Task input
____

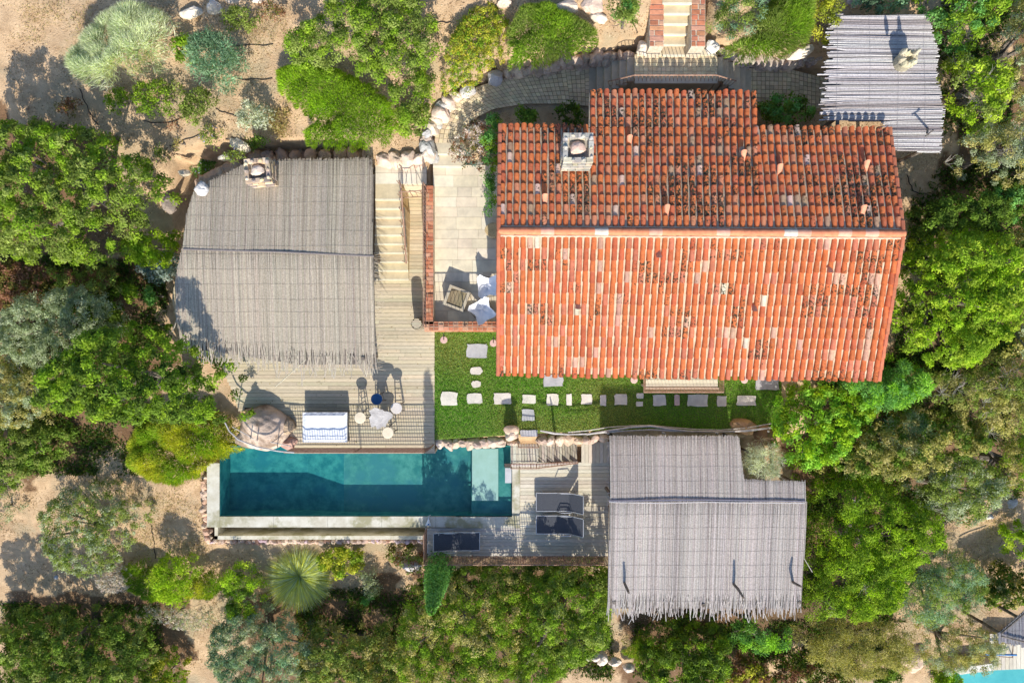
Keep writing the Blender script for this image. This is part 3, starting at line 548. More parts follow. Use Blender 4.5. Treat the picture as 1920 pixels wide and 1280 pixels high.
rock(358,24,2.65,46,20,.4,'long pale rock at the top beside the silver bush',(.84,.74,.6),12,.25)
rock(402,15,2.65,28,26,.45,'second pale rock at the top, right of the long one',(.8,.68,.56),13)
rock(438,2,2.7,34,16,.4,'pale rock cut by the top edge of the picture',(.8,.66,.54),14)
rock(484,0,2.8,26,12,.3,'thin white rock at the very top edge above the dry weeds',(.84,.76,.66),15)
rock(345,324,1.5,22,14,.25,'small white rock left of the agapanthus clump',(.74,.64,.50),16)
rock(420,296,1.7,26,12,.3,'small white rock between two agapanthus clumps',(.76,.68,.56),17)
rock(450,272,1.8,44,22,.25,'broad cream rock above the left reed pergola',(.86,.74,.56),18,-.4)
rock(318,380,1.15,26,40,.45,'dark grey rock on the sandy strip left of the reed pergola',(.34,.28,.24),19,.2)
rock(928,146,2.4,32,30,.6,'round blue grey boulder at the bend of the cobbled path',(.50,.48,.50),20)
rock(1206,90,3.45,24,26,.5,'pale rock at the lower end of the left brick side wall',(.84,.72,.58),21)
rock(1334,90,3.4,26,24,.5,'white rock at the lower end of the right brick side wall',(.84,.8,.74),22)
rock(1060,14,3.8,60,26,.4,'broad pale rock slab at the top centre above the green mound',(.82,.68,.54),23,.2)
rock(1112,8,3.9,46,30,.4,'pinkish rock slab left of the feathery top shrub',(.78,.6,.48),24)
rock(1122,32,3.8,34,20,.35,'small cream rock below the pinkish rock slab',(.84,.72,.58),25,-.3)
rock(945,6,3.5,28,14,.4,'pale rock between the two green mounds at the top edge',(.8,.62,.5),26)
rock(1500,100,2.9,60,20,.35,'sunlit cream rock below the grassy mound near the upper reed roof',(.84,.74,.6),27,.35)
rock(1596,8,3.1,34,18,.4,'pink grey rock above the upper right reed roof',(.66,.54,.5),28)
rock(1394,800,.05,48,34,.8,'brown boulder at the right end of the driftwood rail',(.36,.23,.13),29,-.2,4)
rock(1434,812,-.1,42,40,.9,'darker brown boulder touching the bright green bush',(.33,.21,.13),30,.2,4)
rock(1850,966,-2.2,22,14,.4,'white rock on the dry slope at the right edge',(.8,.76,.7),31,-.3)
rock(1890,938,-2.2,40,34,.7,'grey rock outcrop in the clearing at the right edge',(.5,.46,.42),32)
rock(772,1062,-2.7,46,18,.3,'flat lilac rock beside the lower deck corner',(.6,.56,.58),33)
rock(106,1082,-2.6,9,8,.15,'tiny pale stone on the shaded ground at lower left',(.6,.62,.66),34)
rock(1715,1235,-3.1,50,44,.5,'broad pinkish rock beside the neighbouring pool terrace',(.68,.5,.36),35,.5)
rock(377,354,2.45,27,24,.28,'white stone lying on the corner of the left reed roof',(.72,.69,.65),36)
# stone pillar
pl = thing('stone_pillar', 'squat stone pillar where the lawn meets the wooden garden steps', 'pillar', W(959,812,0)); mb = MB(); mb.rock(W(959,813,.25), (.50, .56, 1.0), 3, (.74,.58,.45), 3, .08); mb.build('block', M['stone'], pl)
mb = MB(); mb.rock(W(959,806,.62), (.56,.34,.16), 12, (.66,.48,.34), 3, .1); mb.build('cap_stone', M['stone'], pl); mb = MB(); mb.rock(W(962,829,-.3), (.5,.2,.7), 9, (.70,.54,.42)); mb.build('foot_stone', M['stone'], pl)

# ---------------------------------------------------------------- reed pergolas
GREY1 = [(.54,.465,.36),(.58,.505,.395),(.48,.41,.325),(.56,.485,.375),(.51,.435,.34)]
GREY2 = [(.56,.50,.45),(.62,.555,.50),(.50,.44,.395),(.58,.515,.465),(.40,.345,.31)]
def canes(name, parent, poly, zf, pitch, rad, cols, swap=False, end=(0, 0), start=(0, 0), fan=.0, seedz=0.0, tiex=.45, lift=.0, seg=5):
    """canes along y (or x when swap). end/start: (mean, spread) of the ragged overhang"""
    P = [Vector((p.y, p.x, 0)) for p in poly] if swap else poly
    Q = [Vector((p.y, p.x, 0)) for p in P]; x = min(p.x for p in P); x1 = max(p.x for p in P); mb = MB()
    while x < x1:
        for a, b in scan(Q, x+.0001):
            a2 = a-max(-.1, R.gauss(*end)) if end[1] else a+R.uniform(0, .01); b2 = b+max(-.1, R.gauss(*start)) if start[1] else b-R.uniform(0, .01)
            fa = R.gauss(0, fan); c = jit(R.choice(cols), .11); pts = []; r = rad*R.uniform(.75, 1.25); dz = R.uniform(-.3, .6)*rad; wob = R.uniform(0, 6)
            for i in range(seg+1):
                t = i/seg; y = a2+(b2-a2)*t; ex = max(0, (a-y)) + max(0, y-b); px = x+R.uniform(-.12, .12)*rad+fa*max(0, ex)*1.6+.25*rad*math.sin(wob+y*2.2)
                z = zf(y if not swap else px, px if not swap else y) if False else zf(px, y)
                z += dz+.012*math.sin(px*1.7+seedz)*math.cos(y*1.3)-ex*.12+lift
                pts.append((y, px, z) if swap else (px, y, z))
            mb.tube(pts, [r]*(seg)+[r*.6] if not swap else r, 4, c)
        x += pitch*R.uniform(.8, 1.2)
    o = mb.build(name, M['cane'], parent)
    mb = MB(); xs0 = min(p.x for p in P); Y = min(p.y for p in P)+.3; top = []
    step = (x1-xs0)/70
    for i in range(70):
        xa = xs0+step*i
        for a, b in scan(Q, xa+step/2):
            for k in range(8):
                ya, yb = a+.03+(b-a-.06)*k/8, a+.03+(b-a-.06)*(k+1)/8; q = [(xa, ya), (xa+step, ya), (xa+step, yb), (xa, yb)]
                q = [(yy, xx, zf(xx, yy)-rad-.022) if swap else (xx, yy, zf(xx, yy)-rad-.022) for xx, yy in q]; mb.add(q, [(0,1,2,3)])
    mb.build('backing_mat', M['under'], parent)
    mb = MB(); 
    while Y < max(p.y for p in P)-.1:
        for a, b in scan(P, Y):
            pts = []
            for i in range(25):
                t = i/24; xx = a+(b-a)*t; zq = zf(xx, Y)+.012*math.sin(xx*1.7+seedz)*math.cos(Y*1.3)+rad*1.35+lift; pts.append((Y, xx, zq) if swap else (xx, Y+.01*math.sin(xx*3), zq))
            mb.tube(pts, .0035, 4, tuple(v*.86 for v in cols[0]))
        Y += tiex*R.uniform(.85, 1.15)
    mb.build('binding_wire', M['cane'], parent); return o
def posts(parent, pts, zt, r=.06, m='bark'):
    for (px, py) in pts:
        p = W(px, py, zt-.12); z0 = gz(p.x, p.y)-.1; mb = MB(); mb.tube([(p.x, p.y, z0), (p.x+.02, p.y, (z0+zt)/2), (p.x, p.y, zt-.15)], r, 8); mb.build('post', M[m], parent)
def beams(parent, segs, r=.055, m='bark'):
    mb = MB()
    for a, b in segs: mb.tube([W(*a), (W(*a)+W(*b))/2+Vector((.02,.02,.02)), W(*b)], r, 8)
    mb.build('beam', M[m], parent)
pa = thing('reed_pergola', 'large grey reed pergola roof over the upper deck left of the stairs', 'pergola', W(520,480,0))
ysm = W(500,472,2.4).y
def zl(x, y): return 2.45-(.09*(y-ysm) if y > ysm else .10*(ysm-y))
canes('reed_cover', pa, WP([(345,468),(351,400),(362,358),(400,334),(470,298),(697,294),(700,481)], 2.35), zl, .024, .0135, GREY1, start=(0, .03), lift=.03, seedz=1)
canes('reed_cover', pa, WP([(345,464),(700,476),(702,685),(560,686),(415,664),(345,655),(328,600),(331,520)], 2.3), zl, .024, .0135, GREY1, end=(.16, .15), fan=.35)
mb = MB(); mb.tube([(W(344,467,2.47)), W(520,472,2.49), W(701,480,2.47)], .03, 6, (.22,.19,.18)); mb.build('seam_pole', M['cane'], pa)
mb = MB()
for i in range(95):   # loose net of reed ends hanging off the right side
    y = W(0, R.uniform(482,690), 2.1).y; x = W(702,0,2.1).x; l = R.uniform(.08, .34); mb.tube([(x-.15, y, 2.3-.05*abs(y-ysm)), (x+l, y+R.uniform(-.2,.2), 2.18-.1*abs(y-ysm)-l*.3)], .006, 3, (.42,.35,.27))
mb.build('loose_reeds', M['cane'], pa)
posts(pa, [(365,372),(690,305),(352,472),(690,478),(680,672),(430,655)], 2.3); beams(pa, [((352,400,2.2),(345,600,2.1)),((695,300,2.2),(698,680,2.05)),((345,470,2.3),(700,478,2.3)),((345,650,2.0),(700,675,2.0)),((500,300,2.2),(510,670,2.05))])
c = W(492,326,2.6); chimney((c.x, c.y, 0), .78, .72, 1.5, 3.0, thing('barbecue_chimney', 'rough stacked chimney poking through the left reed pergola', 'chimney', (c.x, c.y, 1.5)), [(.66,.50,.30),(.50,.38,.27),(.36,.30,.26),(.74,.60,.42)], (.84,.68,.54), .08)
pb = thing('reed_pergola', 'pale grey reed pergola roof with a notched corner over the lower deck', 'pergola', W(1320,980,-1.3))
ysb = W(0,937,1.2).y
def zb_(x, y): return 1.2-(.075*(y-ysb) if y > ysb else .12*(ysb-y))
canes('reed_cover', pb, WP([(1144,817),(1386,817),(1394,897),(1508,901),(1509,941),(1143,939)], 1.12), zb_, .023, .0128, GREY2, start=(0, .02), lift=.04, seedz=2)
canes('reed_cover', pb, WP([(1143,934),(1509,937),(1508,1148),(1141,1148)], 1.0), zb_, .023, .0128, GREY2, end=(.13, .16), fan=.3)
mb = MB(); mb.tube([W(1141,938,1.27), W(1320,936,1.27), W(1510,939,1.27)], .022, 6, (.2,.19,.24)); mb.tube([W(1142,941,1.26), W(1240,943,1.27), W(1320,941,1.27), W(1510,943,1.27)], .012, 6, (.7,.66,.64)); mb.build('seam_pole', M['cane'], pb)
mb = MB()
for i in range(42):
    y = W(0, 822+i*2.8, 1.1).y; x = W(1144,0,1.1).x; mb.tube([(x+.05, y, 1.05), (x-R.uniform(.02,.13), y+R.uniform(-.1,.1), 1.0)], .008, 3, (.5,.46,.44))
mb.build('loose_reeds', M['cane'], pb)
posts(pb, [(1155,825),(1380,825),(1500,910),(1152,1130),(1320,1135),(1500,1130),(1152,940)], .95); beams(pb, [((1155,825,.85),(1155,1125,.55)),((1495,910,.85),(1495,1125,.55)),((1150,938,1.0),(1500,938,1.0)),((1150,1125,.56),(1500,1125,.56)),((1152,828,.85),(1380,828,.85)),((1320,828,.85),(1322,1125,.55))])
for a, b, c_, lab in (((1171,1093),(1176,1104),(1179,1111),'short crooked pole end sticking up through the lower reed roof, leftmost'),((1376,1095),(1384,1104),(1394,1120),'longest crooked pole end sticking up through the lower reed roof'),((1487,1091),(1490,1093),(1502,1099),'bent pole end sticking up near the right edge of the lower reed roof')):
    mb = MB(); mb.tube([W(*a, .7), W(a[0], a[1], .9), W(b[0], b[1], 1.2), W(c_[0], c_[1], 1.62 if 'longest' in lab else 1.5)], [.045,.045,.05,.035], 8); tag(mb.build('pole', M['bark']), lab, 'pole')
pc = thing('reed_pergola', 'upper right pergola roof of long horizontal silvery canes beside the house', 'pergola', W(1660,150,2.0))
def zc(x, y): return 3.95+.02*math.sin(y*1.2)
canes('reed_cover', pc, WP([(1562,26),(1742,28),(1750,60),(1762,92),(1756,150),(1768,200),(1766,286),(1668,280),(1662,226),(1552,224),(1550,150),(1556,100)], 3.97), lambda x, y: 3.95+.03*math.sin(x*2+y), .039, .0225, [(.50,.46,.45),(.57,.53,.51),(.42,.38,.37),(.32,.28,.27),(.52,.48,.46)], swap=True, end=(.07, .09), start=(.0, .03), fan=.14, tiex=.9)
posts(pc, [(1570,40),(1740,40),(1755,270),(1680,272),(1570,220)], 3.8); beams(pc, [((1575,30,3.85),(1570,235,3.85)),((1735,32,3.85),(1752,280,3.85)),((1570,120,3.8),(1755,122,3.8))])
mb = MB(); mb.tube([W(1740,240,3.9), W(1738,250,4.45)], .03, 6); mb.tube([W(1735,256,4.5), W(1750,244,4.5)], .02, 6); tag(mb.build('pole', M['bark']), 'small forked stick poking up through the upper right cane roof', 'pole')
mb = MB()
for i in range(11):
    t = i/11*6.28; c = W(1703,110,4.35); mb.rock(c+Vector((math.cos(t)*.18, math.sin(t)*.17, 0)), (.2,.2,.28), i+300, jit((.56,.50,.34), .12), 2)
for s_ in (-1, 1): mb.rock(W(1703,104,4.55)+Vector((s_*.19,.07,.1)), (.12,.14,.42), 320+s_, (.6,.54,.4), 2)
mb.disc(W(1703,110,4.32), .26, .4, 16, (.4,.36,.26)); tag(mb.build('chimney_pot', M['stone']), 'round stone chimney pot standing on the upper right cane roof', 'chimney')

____

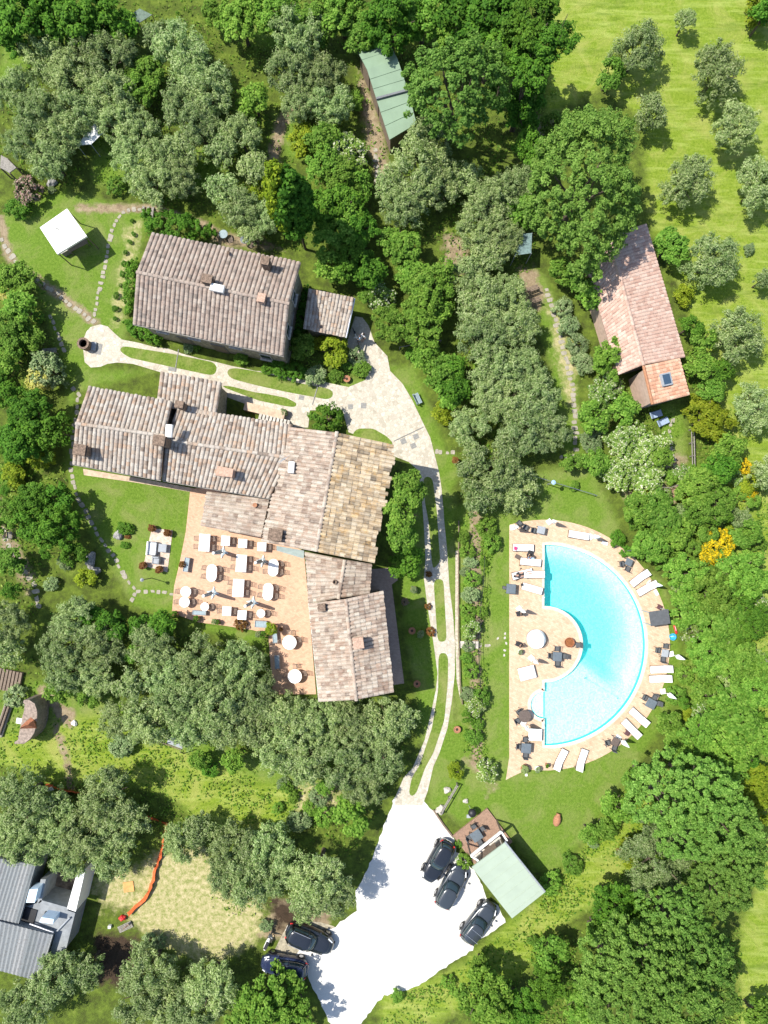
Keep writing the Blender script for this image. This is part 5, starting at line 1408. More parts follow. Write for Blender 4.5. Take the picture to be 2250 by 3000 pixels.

____

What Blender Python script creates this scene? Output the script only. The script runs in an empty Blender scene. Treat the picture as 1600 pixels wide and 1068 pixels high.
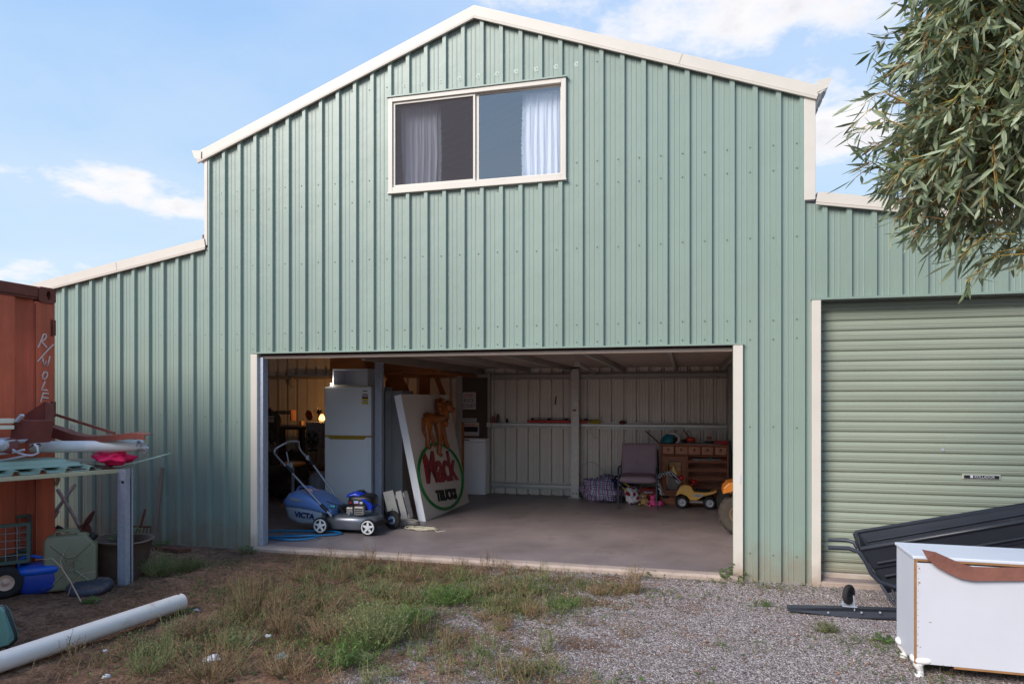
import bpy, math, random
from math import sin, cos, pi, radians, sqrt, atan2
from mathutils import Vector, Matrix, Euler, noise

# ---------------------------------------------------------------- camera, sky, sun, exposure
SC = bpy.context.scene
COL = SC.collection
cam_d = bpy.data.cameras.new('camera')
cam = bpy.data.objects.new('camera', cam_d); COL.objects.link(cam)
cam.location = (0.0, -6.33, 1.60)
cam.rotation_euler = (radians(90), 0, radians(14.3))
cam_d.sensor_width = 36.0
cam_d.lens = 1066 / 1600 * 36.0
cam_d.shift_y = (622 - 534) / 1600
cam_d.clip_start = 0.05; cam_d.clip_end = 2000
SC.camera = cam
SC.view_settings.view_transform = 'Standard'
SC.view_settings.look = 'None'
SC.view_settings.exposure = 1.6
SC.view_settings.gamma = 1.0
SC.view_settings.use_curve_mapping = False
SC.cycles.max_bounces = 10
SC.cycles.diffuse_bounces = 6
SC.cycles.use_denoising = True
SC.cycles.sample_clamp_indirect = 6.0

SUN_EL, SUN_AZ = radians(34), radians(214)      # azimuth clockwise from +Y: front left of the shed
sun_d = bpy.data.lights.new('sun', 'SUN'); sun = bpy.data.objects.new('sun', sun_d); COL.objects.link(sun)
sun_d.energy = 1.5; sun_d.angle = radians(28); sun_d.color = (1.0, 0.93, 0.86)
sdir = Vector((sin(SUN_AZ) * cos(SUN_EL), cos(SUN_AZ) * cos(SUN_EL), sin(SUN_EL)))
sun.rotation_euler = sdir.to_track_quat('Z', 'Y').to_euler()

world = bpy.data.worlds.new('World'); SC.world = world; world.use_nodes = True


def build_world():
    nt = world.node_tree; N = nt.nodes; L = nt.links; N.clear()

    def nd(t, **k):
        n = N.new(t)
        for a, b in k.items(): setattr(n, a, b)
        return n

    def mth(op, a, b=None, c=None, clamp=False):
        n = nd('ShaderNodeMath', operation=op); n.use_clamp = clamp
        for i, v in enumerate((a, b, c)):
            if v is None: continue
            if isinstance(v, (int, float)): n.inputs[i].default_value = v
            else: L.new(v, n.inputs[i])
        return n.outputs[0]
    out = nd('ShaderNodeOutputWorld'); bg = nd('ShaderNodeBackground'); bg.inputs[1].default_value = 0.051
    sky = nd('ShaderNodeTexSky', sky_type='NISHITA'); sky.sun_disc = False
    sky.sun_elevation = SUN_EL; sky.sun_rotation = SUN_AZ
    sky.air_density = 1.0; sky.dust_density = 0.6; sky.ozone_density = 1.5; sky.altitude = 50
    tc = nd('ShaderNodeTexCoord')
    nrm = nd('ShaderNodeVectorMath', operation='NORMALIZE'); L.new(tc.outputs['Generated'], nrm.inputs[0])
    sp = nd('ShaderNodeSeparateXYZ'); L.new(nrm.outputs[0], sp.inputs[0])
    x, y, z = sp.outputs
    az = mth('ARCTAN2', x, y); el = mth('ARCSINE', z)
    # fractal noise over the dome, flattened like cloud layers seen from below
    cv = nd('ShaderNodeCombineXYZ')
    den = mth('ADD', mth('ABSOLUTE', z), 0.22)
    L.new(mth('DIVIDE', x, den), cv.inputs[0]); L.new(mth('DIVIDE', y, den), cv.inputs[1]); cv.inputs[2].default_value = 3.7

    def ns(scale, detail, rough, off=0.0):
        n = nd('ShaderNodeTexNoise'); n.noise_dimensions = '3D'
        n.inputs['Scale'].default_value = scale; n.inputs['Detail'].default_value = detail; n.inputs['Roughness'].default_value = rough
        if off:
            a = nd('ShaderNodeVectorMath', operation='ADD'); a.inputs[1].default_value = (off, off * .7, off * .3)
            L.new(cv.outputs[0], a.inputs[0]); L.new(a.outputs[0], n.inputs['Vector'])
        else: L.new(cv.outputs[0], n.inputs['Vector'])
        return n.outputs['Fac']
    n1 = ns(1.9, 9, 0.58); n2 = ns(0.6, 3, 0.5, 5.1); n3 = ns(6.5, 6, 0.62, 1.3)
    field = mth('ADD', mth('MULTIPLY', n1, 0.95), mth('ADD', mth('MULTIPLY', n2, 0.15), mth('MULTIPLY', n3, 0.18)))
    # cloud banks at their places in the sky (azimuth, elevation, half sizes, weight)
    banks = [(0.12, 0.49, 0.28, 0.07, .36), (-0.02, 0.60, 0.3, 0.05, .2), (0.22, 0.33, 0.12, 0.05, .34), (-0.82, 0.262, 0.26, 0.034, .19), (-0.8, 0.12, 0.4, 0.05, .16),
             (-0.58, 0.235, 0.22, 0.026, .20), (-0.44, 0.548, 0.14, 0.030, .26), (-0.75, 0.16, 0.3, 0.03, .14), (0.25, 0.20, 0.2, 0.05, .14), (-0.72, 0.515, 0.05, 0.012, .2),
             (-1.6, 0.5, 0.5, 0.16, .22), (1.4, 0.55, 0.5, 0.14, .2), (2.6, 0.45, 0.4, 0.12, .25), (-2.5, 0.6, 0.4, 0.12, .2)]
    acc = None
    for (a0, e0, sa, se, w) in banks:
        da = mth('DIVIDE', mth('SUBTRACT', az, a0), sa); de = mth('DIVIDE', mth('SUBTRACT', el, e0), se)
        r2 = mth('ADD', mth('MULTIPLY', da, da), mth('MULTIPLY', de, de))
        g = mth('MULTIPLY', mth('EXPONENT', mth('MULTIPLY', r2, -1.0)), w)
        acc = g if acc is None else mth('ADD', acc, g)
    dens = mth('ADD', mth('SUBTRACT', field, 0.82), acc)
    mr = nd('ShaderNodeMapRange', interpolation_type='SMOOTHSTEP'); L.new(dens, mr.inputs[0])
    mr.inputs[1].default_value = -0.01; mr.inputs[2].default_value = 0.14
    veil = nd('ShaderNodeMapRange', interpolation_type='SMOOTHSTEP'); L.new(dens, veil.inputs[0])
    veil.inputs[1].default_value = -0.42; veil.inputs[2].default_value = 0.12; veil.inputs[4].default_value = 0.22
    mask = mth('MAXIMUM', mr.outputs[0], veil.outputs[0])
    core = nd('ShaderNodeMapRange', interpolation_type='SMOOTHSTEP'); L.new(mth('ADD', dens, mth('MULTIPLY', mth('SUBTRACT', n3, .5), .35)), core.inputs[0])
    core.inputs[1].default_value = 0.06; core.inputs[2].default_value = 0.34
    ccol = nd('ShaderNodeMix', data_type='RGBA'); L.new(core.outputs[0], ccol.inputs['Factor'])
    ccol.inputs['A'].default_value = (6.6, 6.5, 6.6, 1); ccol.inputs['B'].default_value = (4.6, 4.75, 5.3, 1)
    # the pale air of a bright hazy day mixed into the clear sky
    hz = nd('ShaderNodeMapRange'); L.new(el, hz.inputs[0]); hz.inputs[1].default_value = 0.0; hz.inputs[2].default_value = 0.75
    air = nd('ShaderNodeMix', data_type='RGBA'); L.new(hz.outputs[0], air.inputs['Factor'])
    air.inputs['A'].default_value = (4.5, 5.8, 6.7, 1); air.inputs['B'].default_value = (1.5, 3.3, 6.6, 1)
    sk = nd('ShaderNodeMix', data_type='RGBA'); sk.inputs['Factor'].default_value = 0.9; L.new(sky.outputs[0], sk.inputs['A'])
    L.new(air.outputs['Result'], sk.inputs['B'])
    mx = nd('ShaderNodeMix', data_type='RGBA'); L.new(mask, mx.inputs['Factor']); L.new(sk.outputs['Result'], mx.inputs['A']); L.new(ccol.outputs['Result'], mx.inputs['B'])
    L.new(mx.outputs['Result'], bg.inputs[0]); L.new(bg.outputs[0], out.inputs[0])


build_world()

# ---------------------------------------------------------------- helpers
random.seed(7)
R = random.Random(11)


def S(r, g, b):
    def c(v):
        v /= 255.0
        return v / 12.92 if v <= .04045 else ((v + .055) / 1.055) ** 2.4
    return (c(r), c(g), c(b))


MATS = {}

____

Instructions to follow
Set down the lines running from the one with "What Blender Python" through the one with "sun.rotation_euler = sdir.to_track_quat('Z', 'Y').to_euler()", both ends kept, exactly and with no pictures.

The reply
What Blender Python script creates this scene? Output the script only. The script runs in an empty Blender scene. Treat the picture as 1600 pixels wide and 1068 pixels high.
import bpy, math, random
from math import sin, cos, pi, radians, sqrt, atan2
from mathutils import Vector, Matrix, Euler, noise

# ---------------------------------------------------------------- camera, sky, sun, exposure
SC = bpy.context.scene
COL = SC.collection
cam_d = bpy.data.cameras.new('camera')
cam = bpy.data.objects.new('camera', cam_d); COL.objects.link(cam)
cam.location = (0.0, -6.33, 1.60)
cam.rotation_euler = (radians(90), 0, radians(14.3))
cam_d.sensor_width = 36.0
cam_d.lens = 1066 / 1600 * 36.0
cam_d.shift_y = (622 - 534) / 1600
cam_d.clip_start = 0.05; cam_d.clip_end = 2000
SC.camera = cam
SC.view_settings.view_transform = 'Standard'
SC.view_settings.look = 'None'
SC.view_settings.exposure = 1.6
SC.view_settings.gamma = 1.0
SC.view_settings.use_curve_mapping = False
SC.cycles.max_bounces = 10
SC.cycles.diffuse_bounces = 6
SC.cycles.use_denoising = True
SC.cycles.sample_clamp_indirect = 6.0

SUN_EL, SUN_AZ = radians(34), radians(214)      # azimuth clockwise from +Y: front left of the shed
sun_d = bpy.data.lights.new('sun', 'SUN'); sun = bpy.data.objects.new('sun', sun_d); COL.objects.link(sun)
sun_d.energy = 1.5; sun_d.angle = radians(28); sun_d.color = (1.0, 0.93, 0.86)
sdir = Vector((sin(SUN_AZ) * cos(SUN_EL), cos(SUN_AZ) * cos(SUN_EL), sin(SUN_EL)))
sun.rotation_euler = sdir.to_track_quat('Z', 'Y').to_euler()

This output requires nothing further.